Abschließend ist Bologna eine Stadt und eine Kirche voller Wunden, wie alle Städte. Sie will sie nicht vergessen, weil das Leid nicht spalten oder Rache und Hass nähren darf, sondern weil es uns menschlicher machen und den leidenden Menschen näher bringen muss. Dabei erinnere ich an Marzabotto, hier in der Nähe, wo im letzten Weltkrieg 770 Personen getötet wurden, darunter 217 Kinder. Wir denken daran als Symbol für alle Opfer und Massaker, von denen viele in der Stille ohne Bilder stattfinden. Erst gestern wurden drei Leichen aus dem Mittelmeer gefischt, und 13 Personen werden noch vermisst. Allein gestern. In diesem Jahr, in dem wir an das Ende des Ersten Weltkriegs erinnern, dürfen wir niemals den Krieg akzeptieren, während wir mit Bruchstücken eines Weltkriegs zusammenleben, der in verschiedenen Ländern ausgefochten wird. In einem Wald bei Marzabotto wurde ein kleiner Wallfahrtsort errichtet, der Maria geweiht ist, eine Erinnerung auch an alle Mütter, die um ihre Söhne weinen, die durch die Gewalt der Menschen getötet wurden. Es ist der einzige, den ich kenne, wo die Symbole der verschiedenen Kämpfer, die damals Feinde waren, gemeinsam aufbewahrt werden: die der amerikanischen und brasilianischen Divisionen, die immer noch beunruhigenden der deutschen SS und der faschistischen Milizen.
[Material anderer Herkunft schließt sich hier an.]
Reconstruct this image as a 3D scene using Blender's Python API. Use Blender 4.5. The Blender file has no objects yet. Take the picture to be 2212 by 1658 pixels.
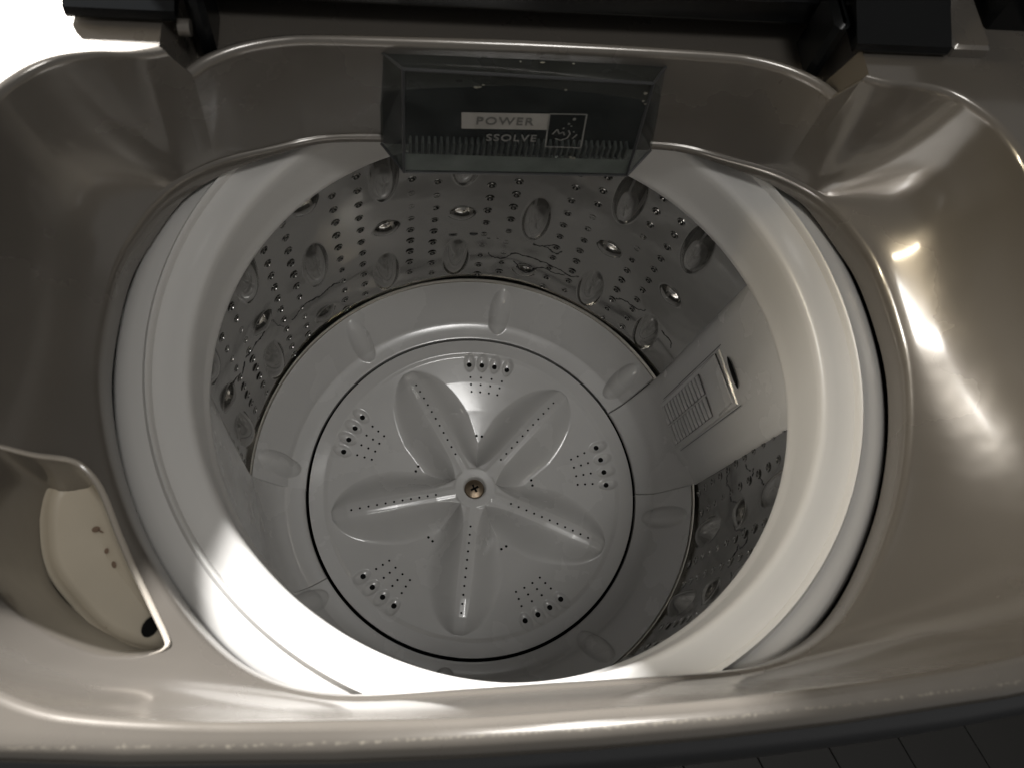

Eine Gedenktafel erklärt diese mutige Entscheidung: „Versöhnt im Tod“. Ja, denn in Wirklichkeit tötet der Mensch zwar, aber er möchte leben.
Um zu leben, um Arkaden des Friedens zu errichten, die schützen, um uns im Leben zu versöhnen, damit kein Abel durch die Hand seines Bruders stirbt, für unsere Enkel, weil wir glauben, dass es möglich ist, den Krieg abzuschaffen, nehmen wir Sie heute auf und bitten Gott, dessen Name der Friede ist, die Entscheidungen, Überzeugungen, Intelligenz und Lösungen zu inspirieren, damit sich in unserem gemeinsamen Haus die Menschen in der ganz und gar menschlichen Kunst des Zusammenlebens üben, der Kunst des Lebens, der Kunst, die jeden Menschen zu dem macht, was er ist: Kind Gottes.